** Start of DATASET SECTION **

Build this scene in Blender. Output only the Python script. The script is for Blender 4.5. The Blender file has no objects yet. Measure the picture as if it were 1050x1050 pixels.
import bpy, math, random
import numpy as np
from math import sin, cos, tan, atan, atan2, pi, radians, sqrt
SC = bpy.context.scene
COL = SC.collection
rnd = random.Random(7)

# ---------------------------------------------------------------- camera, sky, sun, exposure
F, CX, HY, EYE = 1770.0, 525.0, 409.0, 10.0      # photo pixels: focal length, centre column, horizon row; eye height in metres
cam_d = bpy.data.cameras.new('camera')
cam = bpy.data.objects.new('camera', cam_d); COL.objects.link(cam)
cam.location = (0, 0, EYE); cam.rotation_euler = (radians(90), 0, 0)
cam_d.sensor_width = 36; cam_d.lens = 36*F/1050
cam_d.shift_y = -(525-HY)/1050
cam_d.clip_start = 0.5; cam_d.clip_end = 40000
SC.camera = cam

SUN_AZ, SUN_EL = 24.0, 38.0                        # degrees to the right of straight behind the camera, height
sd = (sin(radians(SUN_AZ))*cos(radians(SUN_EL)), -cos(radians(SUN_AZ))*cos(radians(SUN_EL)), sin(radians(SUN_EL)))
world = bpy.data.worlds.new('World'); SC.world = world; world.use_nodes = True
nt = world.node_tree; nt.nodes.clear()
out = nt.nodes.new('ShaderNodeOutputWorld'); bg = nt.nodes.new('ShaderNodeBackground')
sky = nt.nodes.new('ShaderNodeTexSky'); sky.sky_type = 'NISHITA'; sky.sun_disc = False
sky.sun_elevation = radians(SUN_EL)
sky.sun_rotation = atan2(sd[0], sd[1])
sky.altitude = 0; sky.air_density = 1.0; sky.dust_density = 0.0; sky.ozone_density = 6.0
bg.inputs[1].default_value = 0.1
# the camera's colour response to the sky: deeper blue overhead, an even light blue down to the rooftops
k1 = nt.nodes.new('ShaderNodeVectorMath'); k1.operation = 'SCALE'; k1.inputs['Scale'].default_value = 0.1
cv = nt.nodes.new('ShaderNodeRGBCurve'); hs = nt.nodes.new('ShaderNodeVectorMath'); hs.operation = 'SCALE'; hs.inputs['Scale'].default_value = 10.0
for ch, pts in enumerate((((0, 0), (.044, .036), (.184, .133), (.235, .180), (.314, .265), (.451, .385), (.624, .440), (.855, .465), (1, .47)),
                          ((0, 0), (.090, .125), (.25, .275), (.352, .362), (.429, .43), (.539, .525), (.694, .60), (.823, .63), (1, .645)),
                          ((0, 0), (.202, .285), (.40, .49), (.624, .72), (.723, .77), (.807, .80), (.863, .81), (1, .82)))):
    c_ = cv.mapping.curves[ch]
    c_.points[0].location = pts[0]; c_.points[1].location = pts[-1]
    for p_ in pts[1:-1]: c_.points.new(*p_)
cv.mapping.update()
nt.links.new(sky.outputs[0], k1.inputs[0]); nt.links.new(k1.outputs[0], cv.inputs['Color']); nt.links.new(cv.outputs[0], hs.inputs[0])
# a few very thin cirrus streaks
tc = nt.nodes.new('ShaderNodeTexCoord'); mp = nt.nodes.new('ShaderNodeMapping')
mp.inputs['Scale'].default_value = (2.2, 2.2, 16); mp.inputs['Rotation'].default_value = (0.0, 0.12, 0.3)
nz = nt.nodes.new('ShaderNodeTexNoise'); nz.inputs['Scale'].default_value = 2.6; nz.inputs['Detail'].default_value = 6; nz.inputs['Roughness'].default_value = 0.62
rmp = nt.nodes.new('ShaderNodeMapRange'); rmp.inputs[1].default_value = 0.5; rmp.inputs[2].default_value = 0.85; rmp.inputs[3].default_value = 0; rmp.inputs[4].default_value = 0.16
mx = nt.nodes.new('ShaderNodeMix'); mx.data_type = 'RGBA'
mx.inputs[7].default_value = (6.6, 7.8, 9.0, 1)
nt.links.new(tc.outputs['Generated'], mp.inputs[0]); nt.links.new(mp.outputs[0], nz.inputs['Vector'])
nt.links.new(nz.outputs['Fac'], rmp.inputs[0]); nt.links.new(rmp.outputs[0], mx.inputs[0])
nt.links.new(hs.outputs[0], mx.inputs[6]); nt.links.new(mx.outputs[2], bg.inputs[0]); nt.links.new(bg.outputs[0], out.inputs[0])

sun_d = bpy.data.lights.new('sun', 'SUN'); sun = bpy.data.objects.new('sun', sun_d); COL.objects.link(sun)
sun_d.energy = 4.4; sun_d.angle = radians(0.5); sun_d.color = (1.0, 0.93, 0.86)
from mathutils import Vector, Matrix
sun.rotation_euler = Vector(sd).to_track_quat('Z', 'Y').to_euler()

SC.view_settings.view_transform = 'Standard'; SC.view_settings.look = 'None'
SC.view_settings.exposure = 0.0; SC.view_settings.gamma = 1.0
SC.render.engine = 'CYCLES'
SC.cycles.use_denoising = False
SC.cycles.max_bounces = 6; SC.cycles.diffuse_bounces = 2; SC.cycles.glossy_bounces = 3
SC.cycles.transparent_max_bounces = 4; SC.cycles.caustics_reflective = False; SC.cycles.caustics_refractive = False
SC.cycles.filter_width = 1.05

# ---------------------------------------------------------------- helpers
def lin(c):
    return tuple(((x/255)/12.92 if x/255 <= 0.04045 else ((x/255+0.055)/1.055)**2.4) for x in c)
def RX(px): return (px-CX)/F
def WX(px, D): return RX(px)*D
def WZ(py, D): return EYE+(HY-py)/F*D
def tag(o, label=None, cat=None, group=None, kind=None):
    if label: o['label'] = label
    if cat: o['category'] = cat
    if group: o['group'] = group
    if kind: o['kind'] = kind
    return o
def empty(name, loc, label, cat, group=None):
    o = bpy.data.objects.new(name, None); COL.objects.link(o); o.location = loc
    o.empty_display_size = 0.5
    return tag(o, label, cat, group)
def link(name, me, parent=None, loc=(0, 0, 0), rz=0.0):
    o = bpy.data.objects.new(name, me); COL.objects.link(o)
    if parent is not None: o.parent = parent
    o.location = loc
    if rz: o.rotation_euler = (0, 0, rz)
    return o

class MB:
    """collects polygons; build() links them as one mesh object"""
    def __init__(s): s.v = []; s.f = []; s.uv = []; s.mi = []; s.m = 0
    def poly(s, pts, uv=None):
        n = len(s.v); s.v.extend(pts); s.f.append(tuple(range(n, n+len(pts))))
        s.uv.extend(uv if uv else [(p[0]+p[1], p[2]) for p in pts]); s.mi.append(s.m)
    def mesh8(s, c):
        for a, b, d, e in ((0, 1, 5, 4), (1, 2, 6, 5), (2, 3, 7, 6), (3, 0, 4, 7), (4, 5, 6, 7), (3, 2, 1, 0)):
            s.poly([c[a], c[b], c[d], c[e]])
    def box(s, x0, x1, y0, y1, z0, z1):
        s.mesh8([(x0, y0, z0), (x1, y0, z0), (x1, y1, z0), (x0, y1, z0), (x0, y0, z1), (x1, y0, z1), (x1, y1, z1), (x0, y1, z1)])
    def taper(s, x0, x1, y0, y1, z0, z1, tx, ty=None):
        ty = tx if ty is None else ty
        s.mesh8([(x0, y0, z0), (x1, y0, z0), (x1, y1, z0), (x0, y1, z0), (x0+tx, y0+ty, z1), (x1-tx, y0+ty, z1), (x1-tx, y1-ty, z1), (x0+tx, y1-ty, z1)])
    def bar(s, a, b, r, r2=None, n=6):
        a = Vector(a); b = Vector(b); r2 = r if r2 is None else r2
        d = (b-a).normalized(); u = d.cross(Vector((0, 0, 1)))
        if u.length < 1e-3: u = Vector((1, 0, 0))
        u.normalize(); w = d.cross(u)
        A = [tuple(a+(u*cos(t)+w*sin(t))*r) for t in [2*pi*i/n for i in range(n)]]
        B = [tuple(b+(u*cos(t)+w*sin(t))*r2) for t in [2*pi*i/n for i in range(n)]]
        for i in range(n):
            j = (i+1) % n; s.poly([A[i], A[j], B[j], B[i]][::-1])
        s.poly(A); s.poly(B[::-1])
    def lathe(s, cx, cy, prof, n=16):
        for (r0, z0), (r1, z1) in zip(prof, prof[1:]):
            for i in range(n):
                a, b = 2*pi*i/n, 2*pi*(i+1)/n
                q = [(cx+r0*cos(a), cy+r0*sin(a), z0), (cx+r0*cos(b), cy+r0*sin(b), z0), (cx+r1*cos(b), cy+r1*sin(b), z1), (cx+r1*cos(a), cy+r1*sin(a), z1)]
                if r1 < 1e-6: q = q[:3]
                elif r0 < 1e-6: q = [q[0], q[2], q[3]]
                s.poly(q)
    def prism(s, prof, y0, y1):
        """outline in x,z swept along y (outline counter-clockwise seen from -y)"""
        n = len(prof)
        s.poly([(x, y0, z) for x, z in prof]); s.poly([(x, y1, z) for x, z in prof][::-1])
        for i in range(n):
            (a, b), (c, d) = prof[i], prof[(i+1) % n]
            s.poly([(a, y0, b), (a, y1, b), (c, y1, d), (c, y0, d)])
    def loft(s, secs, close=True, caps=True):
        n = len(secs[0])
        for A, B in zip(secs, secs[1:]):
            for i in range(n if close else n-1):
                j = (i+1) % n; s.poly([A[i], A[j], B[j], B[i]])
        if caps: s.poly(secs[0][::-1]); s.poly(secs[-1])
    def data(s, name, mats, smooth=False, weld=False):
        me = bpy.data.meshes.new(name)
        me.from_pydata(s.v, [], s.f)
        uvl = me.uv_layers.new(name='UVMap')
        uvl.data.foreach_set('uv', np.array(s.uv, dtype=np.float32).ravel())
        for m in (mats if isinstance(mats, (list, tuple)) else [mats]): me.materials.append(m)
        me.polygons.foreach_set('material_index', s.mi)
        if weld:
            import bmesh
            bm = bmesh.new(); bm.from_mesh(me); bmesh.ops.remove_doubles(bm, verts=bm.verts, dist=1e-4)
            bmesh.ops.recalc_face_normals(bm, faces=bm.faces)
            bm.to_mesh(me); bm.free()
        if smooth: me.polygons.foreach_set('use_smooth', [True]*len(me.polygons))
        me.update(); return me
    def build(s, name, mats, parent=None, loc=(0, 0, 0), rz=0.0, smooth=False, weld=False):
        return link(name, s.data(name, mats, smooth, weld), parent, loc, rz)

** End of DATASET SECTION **

● WHAT THE TASK REQUIRES:
Among the lines of the material, find those that hold the word "pixels" and copy them.

● WRITTEN SOLUTION:
Build this scene in Blender. Output only the Python script. The script is for Blender 4.5. The Blender file has no objects yet. Measure the picture as if it were 1050x1050 pixels.
F, CX, HY, EYE = 1770.0, 525.0, 409.0, 10.0      # photo pixels: focal length, centre column, horizon row; eye height in metres